Algunos lo llaman el péndulo político, otros lo catalogan como los necesarios vaivenes ideológicos que impone la historia y no falta quienes lo comparen con un cachumbambé (o balancín) que hunde hoy a unos líderes partidistas en América Latina mientras eleva a otros. Poco importan las definiciones académicas o las etiquetas que acuñan los titulares de la prensa, cada vez se diferencian menos, en lo esencial, las oscilaciones ideológicas entre los gobiernos del continente.
Cuando Gabriel Boric llegó al poder en Chile, la Plaza de la Revolución de La Habana se frotó la manos. El régimen autoritario cubano creyó que en el mandatario suramericano iba a tener un fiel seguidor que aceptaría su política y silenciaría sus violaciones de derechos humanos. No ha sido así y, con el paso de los meses, el gobernante ha ido girando hacia el pragmatismo y posiciones de centro. Aunque desde el Palacio de la Moneda no se escucha una voz clara de condena a la represión en Cuba tampoco se oye un aplauso cómplice y sí se ve el dedo acusatorio que alza ante los desmanes del autócrata Daniel Ortega en Nicaragua.
El descalabro de Pedro Castillo en Perú también pone en entredicho la teoría de la oscilación ideológica en la región. Con una campaña que lo presentaba como un humilde maestro que iba a rescatar a las clases sociales más pobres del olvido, el oriundo de Puña terminó rodeándose de un gabinete que poco tenía que ver con su discurso inicial de izquierdas o con sus reivindicaciones proletarias. Acorralado entre su ineptitud y las complejidades de gobernar una nación tan disímil, prefirió huir hacia adelante y embarcarse en el ridículo de un golpe de estado fallido.

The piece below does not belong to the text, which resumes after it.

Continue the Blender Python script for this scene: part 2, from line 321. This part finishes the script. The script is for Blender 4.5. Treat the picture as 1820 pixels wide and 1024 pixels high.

A Andrés Manuel López Obrador le toca otro tanto. Crítico declarado de la prensa, promotor de varias teorías de la conspiración o de falsedades que él intenta validar en sus soporíferas "mañaneras", el líder mexicano se mueve según la conveniencia entre el discurso que roza los clichés populistas y el oportunismo. Aunque en los foros internacionales pone el hombro junto a Pedro Castillo, la recién condenada Cristina Fernández de Kirchner o el impresentable Miguel Díaz-Canel, hacia el interior de su país juguetea con una retórica confusa que se dice y se desdice cada día. Es como un péndulo, que va y viene según convenga.
No se salva tampoco Nayib Bukele, camaleón de camaleones. Lo mismo se viste de "tuitero en jefe" que irrumpe con militares armados en el Congreso. Puede resultar hipnótico en sus discursos, moderno en su uso de las redes sociales y hasta innovador en sus propuestas para luchar contra el crimen organizado pero al final no pasa de ser el esperpéntico y muy conocido caudillo latinoamericano que cree que los ciudadanos debemos ser tratados como niños pequeños y castigados como si estuviéramos todavía en pañales.
Ante tanta decadencia política siempre puede quedar como ejemplo extremo el vergonzoso Nicolás Maduro. Torpe, incapaz y ridículo, el caudillo venezolano nos ayuda a comprender que no se trata de colores ideológicos ni de un dilema entre liberalismo versus socialismo. Nuestra región está enferma de autócratas o de aprendices de dictadores. Décadas después de haber sido publicados El otoño del patriarca de Gabriel García Márquez, El recurso del método de Alejo Carpentier o Yo el Supremo de Augusto Roa Bastos, América Latina sigue siendo una región de mandatarios de caricatura, de líderes que producen más miedo o risa que admiración.